Article 3 - Pour faciliter la perception de ces droits, tout propriétaire
devra présenter au préposé chargé de la recette
son procès verbal de jaugeage ou toute autre pièce pouvant servir
à justifier la surface que pourra occuper son train ou bateau.
Article 4 - Le paiement du droit ne pourra en aucune manière servir de
prétexte aux mariniers pour stationner un temps plus long que celui fixé
par le permis qu'ils auront obtenu de l'inspecteur de la Navigation ou du préposé,
le tout conformément aux ordonnances de police.
Article 5 - Le marinier ou propriétaire de bateaux ou trains qui après
avoir déclaré & acquitté le droit changerait de destination,
sera remboursé du montant de son paiement sauf la retenue d'un droit
fixe qui sera :
Pour toutes barquettes 1,00 centime
Pour bateaux de grandes dimensions 2,00 centimes
Pour coupon de sciage ou à brûler 0,25 centime
Pour une part 1,25 centime
Pour un train 2,50 centimes
Pour 4 coupons & plus réunis 1,25 centime.
Article 6 - Tous les droits seront acquittés par le marinier sauf à
lui à s'en faire rembourser par les destinataires ou propriétaires
au marc le franc de ce qui pourra les concerner personnellement.

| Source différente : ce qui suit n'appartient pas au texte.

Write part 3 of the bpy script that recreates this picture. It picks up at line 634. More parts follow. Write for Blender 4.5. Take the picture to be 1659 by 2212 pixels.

Article 7 - Aucun bateau ne pourra stationner, être chargé ou déchargé,
aucun train tiré, ni aucun déchirage effectué sans qu'au
préalable le droit n'ait été acquitté.
Article 8 - Si par force majeur, ou par avaries quelconques, un bateau ou train
se trouvait dans la nécessité de stationner sur quelque partie
de la rive, il ne sera dû aucun droit, mais à son arrivée
le marinier devra faire légalement constater les causes de stationnement
par les autorités locales.
Article 9 - Un arrêté d'administration municipale réglementera
dans ses détails l'exécution des présentes & le mode
de perception. Il sera soumis à l'approbation de l'autorité supérieure."
Enfin dernière information, sur ce sujet, retrouvée aux Archives de Paris : le 13 novembre 1858, le conseil municipal d'Auteuil constate que le chemin de la Galiote, de la route de Versailles au port d'Auteuil, est dans un état de dégradation extrême n'étant fréquenté que par de grosses voitures ; il vote un crédit de 3.150 F car "si on le pave, on aidera au développement du port, qui peut être un jour source de revenus pour la commune". Mais tout changera avec l'annexion par Paris en 1860.